Es ist schon eine ziemliche Ironie der Geschichte. Als vor fünf Jahren die Quoten fielen, fürchtete sich mancher vor der chinesischen Warenflut. Heute sorgt man sich um Beschaffungssicherheit. Das Thema bleibt auf der Agenda, und die Unternehmen müssen sich darauf einstellen.
Aber was tun?
China als wichtigste Nähfabrik der Welt ist – wenn überhaupt – nicht von heute auf morgen zu ersetzen. Schon reden manche von Afrika als künftigem Billig-Produktionsstandort. Nicht zuletzt die Chinesen selbst investieren dort. Das wird dauern, nicht nur wegen der politischen und sozialen Instabilität auf dem schwarzen Kontinent. Es mag sein, dass europäische Produzenten – insbesondere die Türkei – von dieser Situation profitieren. Von einer Renaissance der hiesigen Bekleidungsfertigung träumen indes nur Romantiker.

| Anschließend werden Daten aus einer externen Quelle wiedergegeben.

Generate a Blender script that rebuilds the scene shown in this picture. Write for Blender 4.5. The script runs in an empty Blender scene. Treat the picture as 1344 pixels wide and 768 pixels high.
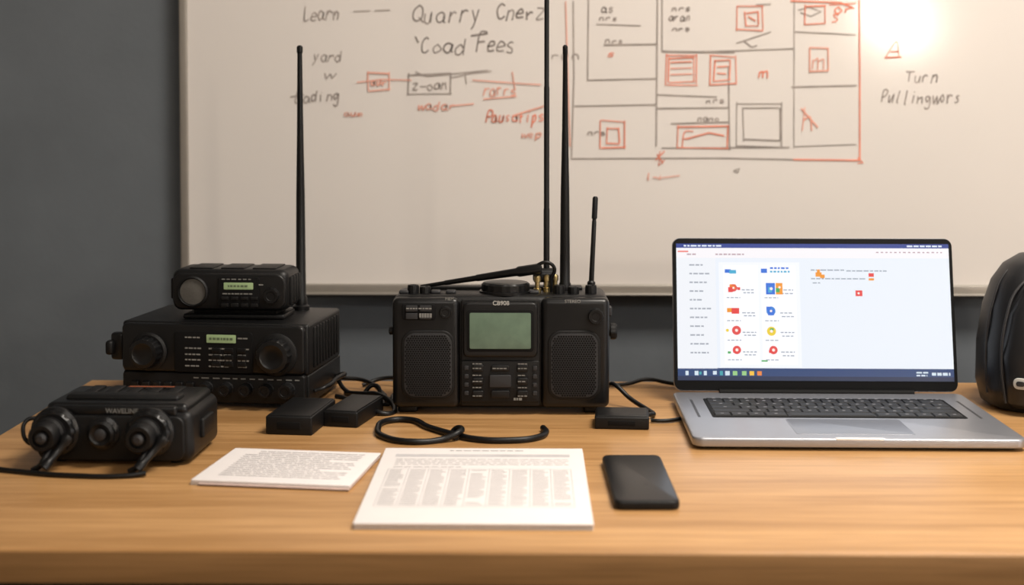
import bpy, bmesh, math, random
from math import radians, sin, cos, pi
from mathutils import Vector, Matrix
random.seed(7)
TZ = 0.75            # desk top height
S = bpy.context.scene
S.view_settings.view_transform = 'Standard'
S.view_settings.look = 'None'

# ------------------------------------------------------------------ materials
def lin(c):
    r = []
    for v in c:
        v = v/255.0
        r.append(v/12.92 if v <= 0.04045 else ((v+0.055)/1.055)**2.4)
    return (r[0], r[1], r[2], 1.0)

def mat(name, col, rough=0.5, metal=0.0, var=0.10, nscale=60.0, bump=0.0, emit=0.0, spec=0.5, coat=0.0):
    m = bpy.data.materials.new(name); m.use_nodes = True
    nt = m.node_tree; b = nt.nodes['Principled BSDF']
    c = lin(col)
    tc = nt.nodes.new('ShaderNodeTexCoord')
    no = nt.nodes.new('ShaderNodeTexNoise'); no.inputs['Scale'].default_value = nscale
    no.inputs['Detail'].default_value = 4
    nt.links.new(tc.outputs['Object'], no.inputs['Vector'])
    rp = nt.nodes.new('ShaderNodeValToRGB')
    rp.color_ramp.elements[0].position = 0.3; rp.color_ramp.elements[1].position = 0.7
    rp.color_ramp.elements[0].color = tuple([x*(1-var) for x in c[:3]]+[1])
    rp.color_ramp.elements[1].color = tuple([min(1, x*(1+var)) for x in c[:3]]+[1])
    nt.links.new(no.outputs['Fac'], rp.inputs['Fac'])
    nt.links.new(rp.outputs['Color'], b.inputs['Base Color'])
    b.inputs['Roughness'].default_value = rough
    b.inputs['Metallic'].default_value = metal
    b.inputs['Specular IOR Level'].default_value = spec
    b.inputs['Coat Weight'].default_value = coat
    if emit > 0:
        nt.links.new(rp.outputs['Color'], b.inputs['Emission Color'])
        b.inputs['Emission Strength'].default_value = emit
    if bump > 0:
        bp = nt.nodes.new('ShaderNodeBump'); bp.inputs['Strength'].default_value = bump
        bp.inputs['Distance'].default_value = 0.001
        n2 = nt.nodes.new('ShaderNodeTexNoise'); n2.inputs['Scale'].default_value = nscale*12
        nt.links.new(tc.outputs['Object'], n2.inputs['Vector'])
        nt.links.new(n2.outputs['Fac'], bp.inputs['Height'])
        nt.links.new(bp.outputs['Normal'], b.inputs['Normal'])
    return m

def emis(name, col, strength=1.0):
    m = bpy.data.materials.new(name); m.use_nodes = True
    nt = m.node_tree; b = nt.nodes['Principled BSDF']
    b.inputs['Base Color'].default_value = (0.01, 0.01, 0.01, 1)
    b.inputs['Roughness'].default_value = 0.4
    b.inputs['Emission Color'].default_value = lin(col)
    b.inputs['Emission Strength'].default_value = strength
    return m

def wood(name, dark, light, rough):
    m = bpy.data.materials.new(name); m.use_nodes = True
    nt = m.node_tree; b = nt.nodes['Principled BSDF']
    tc = nt.nodes.new('ShaderNodeTexCoord')
    mp = nt.nodes.new('ShaderNodeMapping'); mp.inputs['Scale'].default_value = (0.9, 16, 16)
    nt.links.new(tc.outputs['Object'], mp.inputs['Vector'])
    n1 = nt.nodes.new('ShaderNodeTexNoise'); n1.inputs['Scale'].default_value = 2.2
    n1.inputs['Detail'].default_value = 8; n1.inputs['Distortion'].default_value = 0.6
    nt.links.new(mp.outputs['Vector'], n1.inputs['Vector'])
    mp2 = nt.nodes.new('ShaderNodeMapping'); mp2.inputs['Scale'].default_value = (5, 200, 200)
    nt.links.new(tc.outputs['Object'], mp2.inputs['Vector'])
    n2 = nt.nodes.new('ShaderNodeTexNoise'); n2.inputs['Scale'].default_value = 2.0; n2.inputs['Detail'].default_value = 3
    nt.links.new(mp2.outputs['Vector'], n2.inputs['Vector'])
    mx = nt.nodes.new('ShaderNodeMath'); mx.operation = 'MULTIPLY_ADD'
    mx.inputs[1].default_value = 0.45
    nt.links.new(n2.outputs['Fac'], mx.inputs[0])
    m2 = nt.nodes.new('ShaderNodeMath'); m2.operation = 'MULTIPLY'; m2.inputs[1].default_value = 0.55
    nt.links.new(n1.outputs['Fac'], m2.inputs[0]); nt.links.new(m2.outputs[0], mx.inputs[2])
    rp = nt.nodes.new('ShaderNodeValToRGB')
    rp.color_ramp.elements[0].position = 0.40; rp.color_ramp.elements[0].color = lin(dark)
    rp.color_ramp.elements[1].position = 0.60; rp.color_ramp.elements[1].color = lin(light)
    nt.links.new(mx.outputs[0], rp.inputs['Fac'])
    nt.links.new(rp.outputs['Color'], b.inputs['Base Color'])
    b.inputs['Roughness'].default_value = rough
    bp = nt.nodes.new('ShaderNodeBump'); bp.inputs['Strength'].default_value = 0.05; bp.inputs['Distance'].default_value = 0.001
    nt.links.new(n2.outputs['Fac'], bp.inputs['Height']); nt.links.new(bp.outputs['Normal'], b.inputs['Normal'])
    return m

M_black  = mat('black_plastic', (11, 11, 12), 0.42, bump=0.15, nscale=120, spec=.32)
M_black2 = mat('black_plastic_satin', (14, 14, 15), 0.33, spec=.36)
M_matte  = mat('matte_black', (8, 8, 9), 0.5, bump=0.2, nscale=150, spec=.3)
M_deep   = mat('recess_black', (4, 4, 5), 0.7, spec=.2)
M_rubber = mat('black_rubber', (8, 8, 9), 0.42, nscale=200, spec=.32)
M_grey   = mat('dark_grey_plastic', (40, 40, 42), 0.45, spec=.35)
M_label  = mat('label_print', (170, 170, 166), 0.6)
M_label2 = mat('label_print_dim', (118, 118, 115), 0.6)
M_speak  = mat('speaker_grey', (78, 76, 72), 0.7, nscale=400, spec=.3)
M_lcd    = mat('lcd_green', (92, 110, 94), 0.25, emit=0.05, spec=.3)
M_lcdb   = mat('lcd_lit', (132, 152, 112), 0.3, emit=0.15)
M_lcdd   = mat('lcd_digits', (82, 96, 72), 0.5)
M_brass  = mat('brass', (200, 180, 130), 0.3, metal=1.0)
M_alu    = mat('laptop_aluminium', (166, 168, 175), 0.36, metal=0.75, var=0.02)
M_aluf   = mat('anodised_frame', (158, 152, 144), 0.4, metal=0.5, var=0.03)
M_key    = mat('keycap', (13, 13, 16), 0.5, spec=.35)
M_keyleg = mat('key_legend', (120, 120, 125), 0.6)
M_paper  = mat('paper', (222, 217, 216), 0.8, var=0.015, nscale=30)
M_paper2 = mat('paper_edge', (196, 188, 182), 0.85, var=0.05, nscale=300)
M_ink    = mat('print_ink', (128, 126, 130), 0.8)
M_inkl   = mat('print_ink_light', (184, 181, 183), 0.8)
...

Weil neue Eckpreislagen nur schwer durchsetzbar sein werden, bleiben kurzfristig nur ein verschärftes Kostenmanagement und eine weitere Optimierung der Prozesse in Unternehmen und Supply Chain. Das sieht auch Dorothea Ern-Stockum so. Es läuft auf einen Maßnahmen-Mix hinaus, so die Unternehmensberaterin. Ein paar Prozentpunkte beim Ebit seien noch drin.
Wahrscheinlich werden viele Anbieter der Versuchung nicht widerstehen können, am Wareneinsatz und an den Qualitäten zu drehen. Besonders prekär ist die Situation sicherlich für die Billiganbieter. Gut möglich, dass die Discounter ihre Preise auch über höhere Mengen durch schmalere Sortimente und/oder durch eine forcierte Expansion zu halten versuchen werden. Manche werden das höherpreisige Segment verstärken.
Gottlob ist es so, dass für die meisten Kunden der Preis nicht allein entscheidend ist. Gerade bei Mode ist die Qualitätswahrnehmung sehr subjektiv und durch Marketing beeinflussbar. Besondere Produkte werden immer besondere Preise erzielen. Auch Kreativität bringt Marge.